Il regista ha incontrato il pubblico nell’ultima delle Masterclass, sempre affollatissime, promosse dalla Mostra del Cinema al Lido
Alberto Fassina
Pupi Avati al Lido per la Masterclass
Pupi Avati al Lido per la Masterclass

Che Pupi Avati sia un abile narratore lo si capisce anche dall’incredibile capacità di raccontare se stesso e il suo cinema al pubblico che gli sta di fronte. Così è stato nell’ultima masterclass di questa Mostra. Un affabulatore talmente abile che, come ha ricordato venerdì 6 settembre, riusciva a rendere reali anche le sue bugie.

«Da trent’anni racconto la storia di quando durante una tournée nella mia precedente vita da musicista, provai ad attentare alla vita di Lucio Dalla, compagno di band che invidiavo profondamente, cercando di farlo cadere dal punto più alto della Sagrada Familia. Questa storia totalmente falsa un giorno la sentii raccontare da Lucio in una trasmissione. Quell’aneddoto diventò vero addirittura per lui che ne era protagonista».

Ascoltando la sua versione non si sa se crederci, ma questo è anche un po’ il modo di realizzare il suo cinema: «La sala buia ti dà l’opportunità di rendere credibile l’inverosimile. Nell’“Orto americano”, il film che chiude questa Mostra, un thriller gotico, ci sono delle situazioni nelle quali mi auguro che il pubblico si identifichi. È necessario vedere qualcuno che ti somiglia per poi condurlo in un percorso che sale, scende, precipita. Questo movimento produce spavento. E io sono particolarmente legato a questa emozione che conosco fin da bambino, quando mi addormentavo con le storie della cultura contadina o nell’inquietudine che provavo attraverso la mia educazione cattolica anche questa legata a figure capaci di spaventare. La paura, anche in un bambino, attrae e respinge, e questa combinazione mi sembra particolarmente efficace e stimolante».

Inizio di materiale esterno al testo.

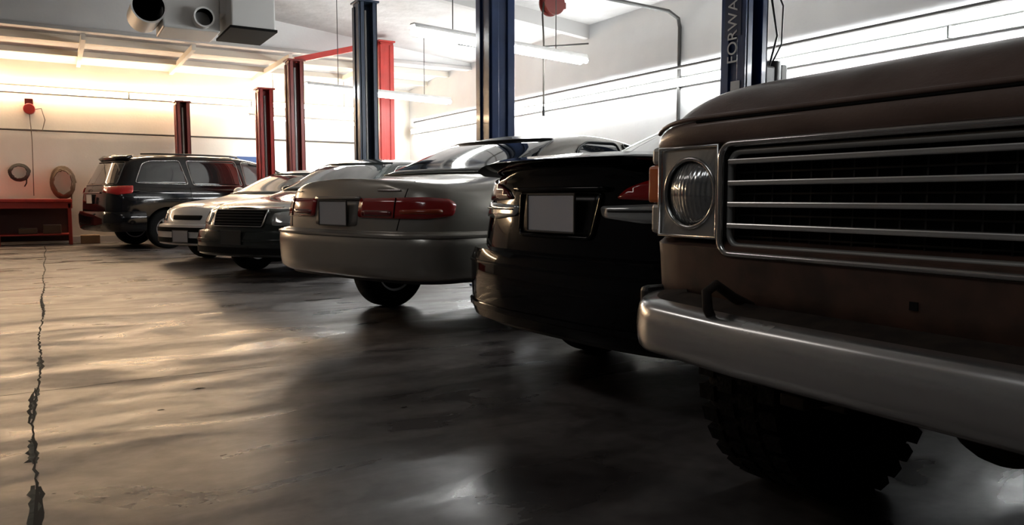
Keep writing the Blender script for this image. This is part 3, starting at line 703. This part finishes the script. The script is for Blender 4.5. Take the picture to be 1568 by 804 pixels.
V=[];F=[];pv=[(.06,.60),(.02,.61),(.005,.63),(.0,.68),(-.005,.74),(-.01,.775),(.03,.80)]
yy=[-.95,-.93,-.88,-.8,-.6,-.3,0,.3,.6,.8,.88,.93,.95]
for y in yy:
    e=max(0,(abs(y)-.8)/.15); dx=.07*e*e
    for x,z in pv: V.append((x+dx,y,z))
n=len(pv)
for j in range(len(yy)-1):
    for i in range(n-1): F.append((j*n+i,j*n+i+1,(j+1)*n+i+1,(j+1)*n+i))
o=mobj('front_valance',V,F,brownlo,T,smooth=True,sharp=60); m=o.modifiers.new('t','SOLIDIFY'); m.thickness=.01
cyl('valance_hole',(-.0005,.16,.69),(-.004,.16,.69),.012,darkm,T,4)
boxes('grille_cavity',[(.035,.05,-.65,.65,.765,1.035)],darkm,T)
def rrect(y0,y1,z0,z1,r,x,n=6):
    pts=[]
    for cy,cz_,a0 in ((y1-r,z1-r,0),(y0+r,z1-r,90),(y0+r,z0+r,180),(y1-r,z0+r,270)):
        for i in range(n+1):
            a=math.radians(a0+90*i/n); pts.append((x,cy+r*math.cos(a),cz_+r*math.sin(a)))
    return pts
tube('grille_frame_outer',rrect(-.66,.66,.762,1.032,.035,-.006),.009,chrome,T,True)
tube('grille_frame_inner',rrect(-.64,.64,.782,1.012,.03,.008),.008,bez,T,True)
bars=[]
for z in (.988,.936,.884,.832): bars.append((-.006,.03,-.64,.64,z-.0065,z+.0065))
boxes('grille_bars',bars,greym,T,.003)
fine=[(.024,.032,-.63+i*.0525,-.626+i*.0525,.785,1.01) for i in range(25)]
boxes('grille_verticals',fine,grblack,T)
boxes('grille_fine_bars',[(.02,.03,-.63,.63,z-.002,z+.002) for z in (.962,.910,.858,.806)],grblack,T)
for sg in (1,-1):
    cy=sg*.765; zc=.912
    y0,y1,z0,z1=.672,.872,.80,1.03; N=48; V=[];F=[]
    for i in range(N):
        a=2*math.pi*i/N; ca,sa=math.cos(a),math.sin(a)
        tt=min((abs((y1-.765)/ca) if ca>0 else abs((.765-y0)/ca)) if abs(ca)>1e-6 else 9,(abs((z1-zc)/sa) if sa>0 else abs((zc-z0)/sa)) if abs(sa)>1e-6 else 9)
        V+= [(-.004,sg*(.765+ca*tt),zc+sa*tt),(-.008,sg*(.765+ca*.0915),zc+sa*.0915),(.02,sg*(.765+ca*.088),zc+sa*.088),(.05,sg*(.765+ca*tt),zc+sa*tt)]
    for i in range(N):
        j=(i+1)%N
        F+=[(4*i,4*i+1,4*j+1,4*j),(4*i+1,4*i+2,4*j+2,4*j+1),(4*i+3,4*i,4*j,4*j+3)]
    mobj('headlight_bezel',V,F,bez,T)
    tube('bezel_edge',[(-.008,sg*.668,z0),(-.008,sg*.876,z0),(-.008,sg*.876,z1),(-.008,sg*.668,z1)],.006,chrome,T,True)
    R=[(-.008,sg*.765+.0885*math.cos(a),zc+.0885*math.sin(a)) for a in [2*math.pi*i/48 for i in range(48)]]
    tube('headlight_ring',R,.006,chrome,T,True)
    V=[];F=[];n1=10
    for i in range(n1+1):
        r=.084*i/n1; x=-.03+.032*(i/n1)**2
        for j in range(48):
            a=2*math.pi*j/48; V.append((x,cy+r*math.cos(a),zc+r*math.sin(a)))
    for i in range(n1):
        for j in range(48): F.append((i*48+j,i*48+(j+1)%48,(i+1)*48+(j+1)%48,(i+1)*48+j))
    lens=D.materials.get('sealed_beam_lens')
    if not lens:
        lens=M('sealed_beam_lens',(.36,.37,.37),.12,.75,coat=1); l=lens.node_tree
        tcn=l.nodes.new('ShaderNodeTexCoord'); wv=l.nodes.new('ShaderNodeTexWave'); wv.bands_direction='Y'; wv.inputs['Scale'].default_value=26
        b2=l.nodes.new('ShaderNodeBump'); b2.inputs['Strength'].default_value=.3; b2.inputs['Distance'].default_value=.005
        l.links.new(tcn.outputs['Object'],wv.inputs['Vector']); l.links.new(wv.outputs['Fac'],b2.inputs['Height']); l.links.new(b2.outputs[0],l.nodes['Principled BSDF'].inputs['Normal'])
    mobj('headlight_lens',V,F,lens,T,True)
    boxes('corner_marker_light',[(.012,.10,.877,.95,.885,.99)] if sg>0 else [(.012,.10,-.95,-.877,.885,.99)],amber,T,.01)
    boxes('corner_trim',[(.02,.11,min(sg*.88,sg*.945),max(sg*.88,sg*.945),.80,.885),(.02,.11,min(sg*.88,sg*.945),max(sg*.88,sg*.945),.99,1.04)],bez,T,.012)
def bpath(n=80):
    P=[]
    for i in range(n+1):
        t=-1+2*i/n; a=abs(t)*.93; sg=1 if t>=0 else -1
        x=-.15+.02*(a/.9)**2
        if a>.76: x+= .16*((a-.76)/.17)**1.8
        P.append((x,sg*a))
    return P
P=bpath(); pr=[(-.06,.497),(-.02,.499),(.004,.503),(.012,.512),(.016,.53),(.018,.56),(.016,.59),(.012,.612),(.004,.624),(-.008,.630),(-.035,.634),(-.11,.650),(-.11,.642),(-.03,.624),(-.01,.61),(.0,.56),(-.01,.52),(-.06,.505)]
V=[];F=[];n=len(pr);fm=[]
for i,(x,y) in enumerate(P):
    a=P[max(0,i-1)];b_=P[min(len(P)-1,i+1)]; d=Vector((b_[0]-a[0],b_[1]-a[1])).normalized(); nn=Vector((-d.y,d.x))
    lift=.012*max(0,(abs(y)-.5)/.43)
    for o_,z in pr: V.append((x+nn.x*o_,y+nn.y*o_,z+lift))
for i in range(len(P)-1):
    for j in range(n):
        F.append((i*n+j,i*n+(j+1)%n,(i+1)*n+(j+1)%n,(i+1)*n+j)); fm.append(1 if j>=10 else 0)
F+= [tuple(range(n)),tuple(range((len(P)-1)*n,len(P)*n))]; fm+=[1,1]
mobj('front_bumper',V,F,[bumpm,rust],T,True,fm,sharp=50)
for sg in (1,-1):
    boxes('bumper_end_cap',[(-.02,.16,min(sg*.905,sg*.945),max(sg*.905,sg*.945),.50,.655)],blackpl,T,.015)
    tube('tow_hook',[(0,sg*.56,.64),(-.06,sg*.56,.665),(-.12,sg*.56,.70),(-.15,sg*.56,.685),(-.145,sg*.56,.645),(-.13,sg*.56,.62)],.012,rust,T)
    boxes('bumper_bracket',[(-.1,.3,sg*.45-.03,sg*.45+.03,.48,.58)],rust,T,.008)
boxes('gap_filler',[(-.08,.05,-.8,.8,.60,.615)],rust,T)
boxes('chassis_rails',[(.0,5.0,-.46,-.38,.46,.60),(.0,5.0,.38,.46,.46,.60),(.1,.2,-.4,.4,.46,.56)],rust,T,.01)
cyl('front_axle',(.6,-.8,.38),(.6,.8,.38),.045,rust,T,16)
bm=bmesh.new(); bmesh.ops.create_uvsphere(bm,u_segments=20,v_segments=12,radius=.15,matrix=Matrix.Translation((.6,.25,.38))); me=D.meshes.new('d'); bm.to_mesh(me); bm.free(); me.materials.append(rust); me.polygons.foreach_set('use_smooth',[True]*len(me.polygons)); link(D.objects.new('differential',me),T)
boxes('leaf_spring',[(.0,1.3,.40,.47,.42,.45),(.15,1.1,.40,.47,.39,.42),(0,1.3,-.47,-.40,.42,.45)],rust,T,.005)
boxes('inner_wheel_well',[(.1,1.1,-.55,.55,.60,.9)],darkm,T)
for ax in (.6,3.9):
    for sg in(1,-1): wheel(T,ax,sg*.79,.385,.26,sg,6,bez,True,.52)
cabv=[]
for sg in (-1,1):
    for x,z,y in ((1.82,1.08,.93),(1.80,1.22,.90),(2.25,1.72,.70),(2.4,1.76,.68),(3.1,1.76,.68),(3.2,1.72,.70),(3.22,1.08,.93)):
        cabv.append((x,sg*y,z))
F=[(0,1,8,7),(1,2,9,8),(2,3,10,9),(3,4,11,10),(4,5,12,11),(5,6,13,12),(6,0,7,13),(0,1,2,3,4,5,6),(7,8,9,10,11,12,13)]
o=mobj('cab',cabv,F,brown,T); m=o.modifiers.new('b','BEVEL'); m.width=.03; m.segments=3
mobj('windshield',[(1.85,-.76,1.29),(1.85,.76,1.29),(2.19,.63,1.67),(2.19,-.63,1.67)],[(0,1,2,3)],glass,T)
for sg in(1,-1): mobj('door_window',[(2.1,sg*.885,1.27),(3.1,sg*.885,1.27),(3.08,sg*.735,1.66),(2.35,sg*.735,1.66)],[(0,1,2,3)],glass,T)
boxes('bed',[(3.25,5.3,-.94,-.88,.65,1.12),(3.25,5.3,.88,.94,.65,1.12),(5.24,5.3,-.88,.88,.65,1.12),(3.25,3.3,-.88,.88,.65,1.12),(3.25,5.3,-.88,.88,.65,.70)],brown,T,.01)
# ================= CAMERA =================
cam=D.cameras.new('camera'); co=D.objects.new('camera',cam); link(co)
co.location=(0,0,.9); co.rotation_euler=(math.radians(85.08),0,math.radians(-31.3))
cam.sensor_width=36; cam.lens=26.4; cam.clip_start=.02
C.scene.camera=co
w_=D.worlds.new('w'); C.scene.world=w_; w_.use_nodes=True; w_.node_tree.nodes['Background'].inputs[0].default_value=(.02,.02,.022,1); w_.node_tree.nodes['Background'].inputs[1].default_value=.3
C.scene.view_settings.view_transform='Standard'
C.scene.view_settings.look='None'
C.scene.view_settings.exposure=-.1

La sua lunga conversazione è stata arricchita anche da aneddoti legati alla sua creatività: «Le idee ti nascono dentro, non sai bene da dove arrivino. Sono come una donna che ha voglia di conoscere e divertirsi e che magari va a letto con un uomo diverso ogni sera. Poi quando capisce di essere incinta si tiene questo segreto per sé, poi lo condivide e così facendo lo fa crescere e lo fa nascere».

Sicuramente un ruolo importante nel concepire una storia e nel realizzarla ha avuto anche la pianura che va da Ferrara al Delta del Po: «Il Delta è l’unica zona incontaminata della mia regione. È un luogo fatto di cielo, acqua, aironi, qualche casa sperduta e attraverso le varie luci di una giornata procura suggestioni, rassicuranti e terribili. Lì è un contesto dove tutto è possibile. Lì c’è un non tempo, puoi ambientare una storia degli anni ’40 o del ’700. Non ho mai trovato contesti che mi permettessero questa libertà».